Anonymous Afghan Taliban commanders, speaking to the Reuters news agency, said a leadership council in Pakistan had appointed Omar’s deputy, Mullah Akhtar Mansoor, to head the movement. Mansoor has been a proponent of the recent, embryonic peace talks and is seen as a pragmatist.
Some mosque-goers said the government had deliberately withheld information about Omar’s death for years. Indeed, Hasib Sadiqi, a spokesman for the national spy agency told the Guardian that the agency had told lawmakers for 18 months that Omar had died. Yet, in July, the Afghan president, Ashraf Ghani, welcomed a message, purportedly from Mullah Omar, endorsing peace talks.

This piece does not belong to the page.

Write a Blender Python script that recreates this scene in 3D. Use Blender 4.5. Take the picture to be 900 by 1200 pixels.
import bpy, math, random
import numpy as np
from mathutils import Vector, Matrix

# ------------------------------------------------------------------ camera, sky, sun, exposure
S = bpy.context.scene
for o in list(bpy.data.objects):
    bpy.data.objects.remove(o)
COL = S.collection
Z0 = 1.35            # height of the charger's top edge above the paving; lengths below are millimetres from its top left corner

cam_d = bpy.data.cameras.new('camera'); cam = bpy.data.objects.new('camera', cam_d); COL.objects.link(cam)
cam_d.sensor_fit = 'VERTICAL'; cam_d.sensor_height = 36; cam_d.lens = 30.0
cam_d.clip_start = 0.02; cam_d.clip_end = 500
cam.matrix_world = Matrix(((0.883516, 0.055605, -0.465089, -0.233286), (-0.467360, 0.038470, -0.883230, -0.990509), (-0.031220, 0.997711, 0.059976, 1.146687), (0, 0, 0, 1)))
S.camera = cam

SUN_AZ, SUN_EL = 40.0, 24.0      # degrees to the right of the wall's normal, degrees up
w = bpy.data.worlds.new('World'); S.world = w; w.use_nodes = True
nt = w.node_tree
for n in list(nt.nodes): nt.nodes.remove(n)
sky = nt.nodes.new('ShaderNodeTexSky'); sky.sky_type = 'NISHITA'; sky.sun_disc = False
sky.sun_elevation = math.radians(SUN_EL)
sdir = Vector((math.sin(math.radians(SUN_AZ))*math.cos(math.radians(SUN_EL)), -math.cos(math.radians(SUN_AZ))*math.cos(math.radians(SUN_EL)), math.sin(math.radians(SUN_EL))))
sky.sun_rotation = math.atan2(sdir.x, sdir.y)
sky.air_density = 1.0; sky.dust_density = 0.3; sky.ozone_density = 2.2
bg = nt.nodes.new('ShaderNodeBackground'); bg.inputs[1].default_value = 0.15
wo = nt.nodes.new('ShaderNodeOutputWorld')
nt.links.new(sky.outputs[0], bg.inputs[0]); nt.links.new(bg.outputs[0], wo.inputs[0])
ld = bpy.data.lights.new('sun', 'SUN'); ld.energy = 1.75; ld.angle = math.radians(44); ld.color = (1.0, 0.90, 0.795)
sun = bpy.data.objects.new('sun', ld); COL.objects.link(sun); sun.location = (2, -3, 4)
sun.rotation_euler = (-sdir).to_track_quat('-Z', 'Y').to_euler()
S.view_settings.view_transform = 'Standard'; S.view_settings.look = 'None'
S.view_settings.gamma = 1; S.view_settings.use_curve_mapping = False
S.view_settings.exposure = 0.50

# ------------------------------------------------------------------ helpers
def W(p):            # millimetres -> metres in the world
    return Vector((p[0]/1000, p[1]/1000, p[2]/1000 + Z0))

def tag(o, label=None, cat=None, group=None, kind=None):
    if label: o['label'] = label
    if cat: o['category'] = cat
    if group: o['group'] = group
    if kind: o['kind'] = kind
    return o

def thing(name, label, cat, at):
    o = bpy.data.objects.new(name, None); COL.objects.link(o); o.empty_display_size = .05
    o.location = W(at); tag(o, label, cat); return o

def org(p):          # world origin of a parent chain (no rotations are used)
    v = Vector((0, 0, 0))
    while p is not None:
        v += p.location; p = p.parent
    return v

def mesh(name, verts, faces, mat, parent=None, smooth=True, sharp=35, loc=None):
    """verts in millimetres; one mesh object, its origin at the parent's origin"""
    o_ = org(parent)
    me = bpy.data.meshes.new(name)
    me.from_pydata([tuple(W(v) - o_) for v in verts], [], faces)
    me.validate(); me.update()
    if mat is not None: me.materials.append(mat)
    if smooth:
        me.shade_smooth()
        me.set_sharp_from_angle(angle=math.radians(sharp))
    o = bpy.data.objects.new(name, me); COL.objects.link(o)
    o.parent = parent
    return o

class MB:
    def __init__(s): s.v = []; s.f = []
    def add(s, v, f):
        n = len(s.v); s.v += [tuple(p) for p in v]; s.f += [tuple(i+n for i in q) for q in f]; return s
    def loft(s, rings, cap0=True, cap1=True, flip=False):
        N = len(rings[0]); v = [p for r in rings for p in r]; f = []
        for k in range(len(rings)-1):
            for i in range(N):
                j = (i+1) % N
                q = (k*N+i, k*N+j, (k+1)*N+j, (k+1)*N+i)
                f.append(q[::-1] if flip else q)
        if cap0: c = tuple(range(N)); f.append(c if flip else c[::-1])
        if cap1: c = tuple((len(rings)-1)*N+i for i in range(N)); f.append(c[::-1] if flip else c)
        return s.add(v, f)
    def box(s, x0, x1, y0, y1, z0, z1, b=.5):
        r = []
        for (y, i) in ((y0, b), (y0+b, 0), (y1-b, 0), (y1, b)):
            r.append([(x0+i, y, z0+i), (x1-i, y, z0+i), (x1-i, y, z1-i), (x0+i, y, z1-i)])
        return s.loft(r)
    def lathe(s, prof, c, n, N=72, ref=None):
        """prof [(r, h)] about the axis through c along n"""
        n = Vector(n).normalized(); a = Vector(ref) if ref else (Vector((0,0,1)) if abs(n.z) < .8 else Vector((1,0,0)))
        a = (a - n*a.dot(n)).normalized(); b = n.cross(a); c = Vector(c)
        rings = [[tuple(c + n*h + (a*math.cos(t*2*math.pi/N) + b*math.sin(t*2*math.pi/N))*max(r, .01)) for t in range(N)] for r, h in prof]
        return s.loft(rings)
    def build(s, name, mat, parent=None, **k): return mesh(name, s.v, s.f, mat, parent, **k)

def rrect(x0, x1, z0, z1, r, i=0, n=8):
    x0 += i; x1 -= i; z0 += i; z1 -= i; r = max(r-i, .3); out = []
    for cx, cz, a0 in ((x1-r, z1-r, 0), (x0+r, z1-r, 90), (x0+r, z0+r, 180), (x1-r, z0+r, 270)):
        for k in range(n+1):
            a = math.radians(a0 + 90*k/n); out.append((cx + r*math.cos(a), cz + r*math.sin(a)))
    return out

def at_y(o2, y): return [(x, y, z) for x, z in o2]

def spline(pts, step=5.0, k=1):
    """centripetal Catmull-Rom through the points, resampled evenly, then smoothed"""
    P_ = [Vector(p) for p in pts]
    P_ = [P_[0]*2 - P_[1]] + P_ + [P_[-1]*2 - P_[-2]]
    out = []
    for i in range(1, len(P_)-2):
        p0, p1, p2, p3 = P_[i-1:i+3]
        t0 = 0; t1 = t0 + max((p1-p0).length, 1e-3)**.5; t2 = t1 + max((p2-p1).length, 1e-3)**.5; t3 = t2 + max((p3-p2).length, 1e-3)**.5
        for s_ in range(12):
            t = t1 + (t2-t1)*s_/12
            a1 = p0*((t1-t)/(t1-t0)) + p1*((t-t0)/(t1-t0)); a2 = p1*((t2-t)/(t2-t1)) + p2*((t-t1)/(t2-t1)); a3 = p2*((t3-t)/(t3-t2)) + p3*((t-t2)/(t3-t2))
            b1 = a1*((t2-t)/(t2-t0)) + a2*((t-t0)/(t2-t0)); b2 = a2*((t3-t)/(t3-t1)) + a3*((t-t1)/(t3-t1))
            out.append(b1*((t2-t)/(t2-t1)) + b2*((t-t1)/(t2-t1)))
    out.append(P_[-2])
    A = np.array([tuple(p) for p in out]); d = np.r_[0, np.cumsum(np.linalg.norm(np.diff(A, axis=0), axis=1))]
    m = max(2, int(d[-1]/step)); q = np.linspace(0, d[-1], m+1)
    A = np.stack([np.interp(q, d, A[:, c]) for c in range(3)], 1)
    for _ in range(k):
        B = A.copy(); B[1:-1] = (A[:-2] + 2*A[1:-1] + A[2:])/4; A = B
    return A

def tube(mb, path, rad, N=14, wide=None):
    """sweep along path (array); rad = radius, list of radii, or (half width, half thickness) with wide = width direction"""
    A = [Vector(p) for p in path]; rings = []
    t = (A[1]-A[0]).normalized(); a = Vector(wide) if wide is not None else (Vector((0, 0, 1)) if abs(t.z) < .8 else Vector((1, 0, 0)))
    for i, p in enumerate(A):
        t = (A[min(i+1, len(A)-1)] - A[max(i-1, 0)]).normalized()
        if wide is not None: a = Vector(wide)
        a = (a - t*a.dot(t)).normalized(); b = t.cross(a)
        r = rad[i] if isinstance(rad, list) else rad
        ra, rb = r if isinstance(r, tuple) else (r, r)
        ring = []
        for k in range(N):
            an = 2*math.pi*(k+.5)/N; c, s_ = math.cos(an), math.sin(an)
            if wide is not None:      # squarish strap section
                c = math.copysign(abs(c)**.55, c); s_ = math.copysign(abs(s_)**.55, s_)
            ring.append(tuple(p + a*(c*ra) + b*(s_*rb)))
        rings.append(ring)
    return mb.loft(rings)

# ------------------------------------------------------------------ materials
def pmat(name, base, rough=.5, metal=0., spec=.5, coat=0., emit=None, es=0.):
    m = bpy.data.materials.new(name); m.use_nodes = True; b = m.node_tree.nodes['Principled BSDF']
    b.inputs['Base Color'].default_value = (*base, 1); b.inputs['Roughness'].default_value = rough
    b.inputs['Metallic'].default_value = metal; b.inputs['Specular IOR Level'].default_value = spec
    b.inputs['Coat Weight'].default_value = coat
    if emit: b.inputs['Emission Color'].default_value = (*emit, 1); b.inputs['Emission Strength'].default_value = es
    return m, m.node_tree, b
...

Others suggested that the Afghan government simply didn’t know about Omar’s death, and that the poor quality of Afghan intelligence was even worse than wilful deception.
“Two years. For two years this big criminal was dead, and the government didn’t know about it,” said Wahid Rahmani, 25. “What kind of government is this? Screw this government.”
Omar’s designated replacement, Mansour, served as aviation minister in the Taliban government that was in power from 1996 to 2001 and fought alongside Omar against the Soviet invasion in the 1980s. “He is from the core group that was there from the beginning,” said author Anand Gopal who has chronicled the war and the Taliban.
With a record of favouring reconciliation, Mansour tried to retire from the insurgency early in the war and offered to support the new government under Hamid Karzai. But after he was rebuked, and learned that he was in fact on the US hit list, he fled the country, according to Gopal. He later rose to the top of the ranks in the Taliban.
Mansour, however, does not command the same reverence as Omar, whom tens of thousands saw as Commander of the Faithful, after he donned a cloak in 1996 that had belonged to the Prophet Muhammad.
Some fear the announcement of Omar’s death may disrupt talks between the insurgents and the government. With various factions disagreeing over whether to push for political inclusion through negotiations, or to use the current momentum to attempt all-out military victory, Omar served as a unifying figure.
His death could be detrimental to peace talks, Gopal said, “because Mullah Omar’s imprimatur was important in getting people to the table.”
He added: “This could actually hasten the fragmentation of the Taliban, though it’s too early to say.”
The announcement also comes at a time when Pakistan has put rare pressure on the Taliban to accept Ghani’s offer to restart peace talks.